WHAT IS BEING ASKED
Take every line from the first down to the line with "S.camera = cam" and set it down exactly, without the pictures.
--- INFORMATION SUPPLIED ---
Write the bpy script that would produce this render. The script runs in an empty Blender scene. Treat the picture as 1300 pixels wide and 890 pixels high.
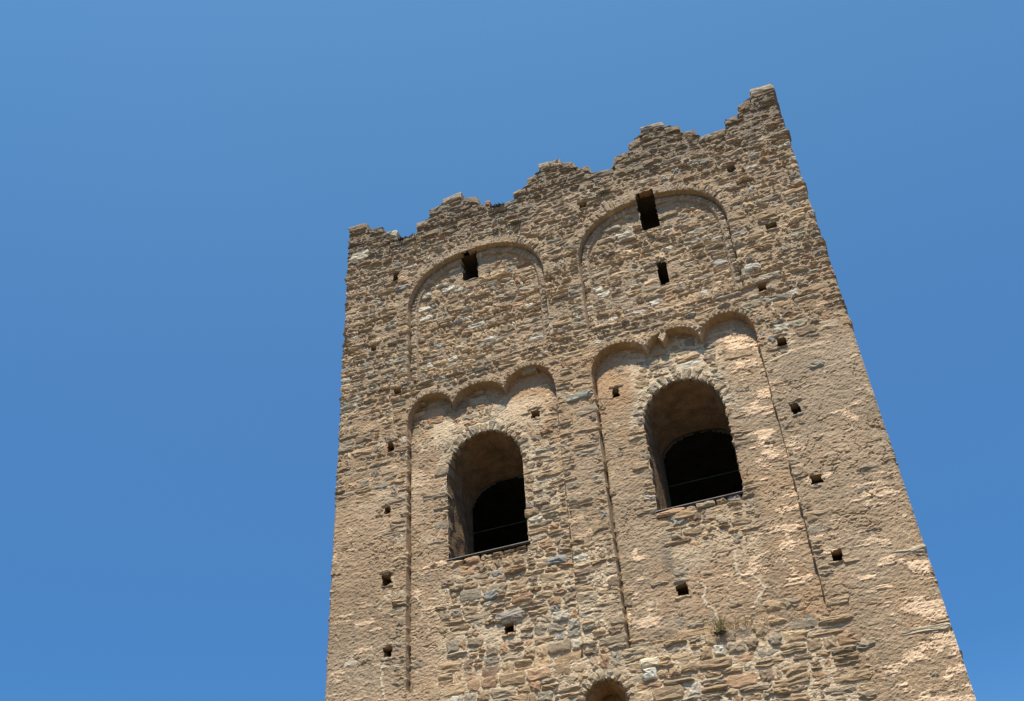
import bpy, math, random
import numpy as np
from mathutils import Vector, Matrix

# ------------------------------------------------------------------ camera, world, sun
S = bpy.context.scene
COL = S.collection
rng = np.random.default_rng(11)
EYE = 1.6                      # eye height; wall heights below are given from the eye, ground = -1.6
DIST = 10.659                  # eye to the plane of the facade (y = 0, into the tower = +y)

cam_d = bpy.data.cameras.new('camera')
cam_d.sensor_width = 36.0
cam_d.lens = 36.11
cam_d.clip_start = 0.05
cam_d.clip_end = 3000
cam = bpy.data.objects.new('camera', cam_d)
COL.objects.link(cam)
_h = np.array([0.9297619, -0.26488999, -0.2556875])       # facade right, up and inward, seen in the lens frame
_u = np.array([-0.05790602, -0.79107091, 0.60897759])
_i = np.array([0.36357901, 0.55139832, 0.75084632])
B = np.array([_h, _i, _u])
M = Matrix(((B[0][0], -B[0][1], -B[0][2], 0),
            (B[1][0], -B[1][1], -B[1][2], -DIST),
            (B[2][0], -B[2][1], -B[2][2], EYE),
            (0, 0, 0, 1)))
cam.matrix_world = M
S.camera = cam

SUN_EL, SUN_AZ = math.radians(64), math.radians(10)        # azimuth to the right of the facade's normal
w = bpy.data.worlds.new('World')
S.world = w
w.use_nodes = True
nt = w.node_tree
bg = nt.nodes['Background']
sky = nt.nodes.new('ShaderNodeTexSky')
sky.sky_type = 'NISHITA'
sky.sun_disc = False
sky.sun_elevation = SUN_EL
sky.sun_rotation = math.pi - SUN_AZ
sky.altitude = 600
sky.air_density = 1.0
sky.dust_density = 0.0
sky.ozone_density = 1.0
# deep clear mountain air: the sky's blue, graded by height above the horizon
_tc = nt.nodes.new('ShaderNodeTexCoord')
_sx = nt.nodes.new('ShaderNodeSeparateXYZ')
_cr = nt.nodes.new('ShaderNodeValToRGB')
for _k, (_p, _c) in enumerate(((0.05, (0.40, 0.62, 0.80)), (0.33, (0.31, 0.64, 0.90)), (0.58, (0.55, 0.97, 1.20)), (0.83, (0.88, 1.39, 1.46)))):
    _e = _cr.color_ramp.elements[_k] if _k < 2 else _cr.color_ramp.elements.new(_p)
    _e.position = _p; _e.color = (*_c, 1)
_mx = nt.nodes.new('ShaderNodeVectorMath'); _mx.operation = 'MULTIPLY'
nt.links.new(_tc.outputs['Generated'], _sx.inputs[0])
nt.links.new(_sx.outputs['Z'], _cr.inputs[0])
nt.links.new(sky.outputs[0], _mx.inputs[0]); nt.links.new(_cr.outputs[0], _mx.inputs[1])
nt.links.new(_mx.outputs[0], bg.inputs[0])
bg.inputs[1].default_value = 0.115
sun_d = bpy.data.lights.new('sun', 'SUN')
sun_d.energy = 5.0
sun_d.angle = math.radians(0.53)
sun_d.color = (1.0, 0.915, 0.765)
sun = bpy.data.objects.new('sun', sun_d)
COL.objects.link(sun)
sd = Vector((math.sin(SUN_AZ) * math.cos(SUN_EL), -math.cos(SUN_AZ) * math.cos(SUN_EL), math.sin(SUN_EL)))
sun.rotation_euler = (-sd).to_track_quat('-Z', 'Y').to_euler()
sun.location = (20, -30, 60)
S.view_settings.view_transform = 'Standard'
S.view_settings.look = 'None'
S.view_settings.exposure = 0.44
S.view_settings.gamma = 1.0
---
EXERCISE RESPONSE
Write the bpy script that would produce this render. The script runs in an empty Blender scene. Treat the picture as 1300 pixels wide and 890 pixels high.
import bpy, math, random
import numpy as np
from mathutils import Vector, Matrix

# ------------------------------------------------------------------ camera, world, sun
S = bpy.context.scene
COL = S.collection
rng = np.random.default_rng(11)
EYE = 1.6                      # eye height; wall heights below are given from the eye, ground = -1.6
DIST = 10.659                  # eye to the plane of the facade (y = 0, into the tower = +y)

cam_d = bpy.data.cameras.new('camera')
cam_d.sensor_width = 36.0
cam_d.lens = 36.11
cam_d.clip_start = 0.05
cam_d.clip_end = 3000
cam = bpy.data.objects.new('camera', cam_d)
COL.objects.link(cam)
_h = np.array([0.9297619, -0.26488999, -0.2556875])       # facade right, up and inward, seen in the lens frame
_u = np.array([-0.05790602, -0.79107091, 0.60897759])
_i = np.array([0.36357901, 0.55139832, 0.75084632])
B = np.array([_h, _i, _u])
M = Matrix(((B[0][0], -B[0][1], -B[0][2], 0),
            (B[1][0], -B[1][1], -B[1][2], -DIST),
            (B[2][0], -B[2][1], -B[2][2], EYE),
            (0, 0, 0, 1)))
cam.matrix_world = M
S.camera = cam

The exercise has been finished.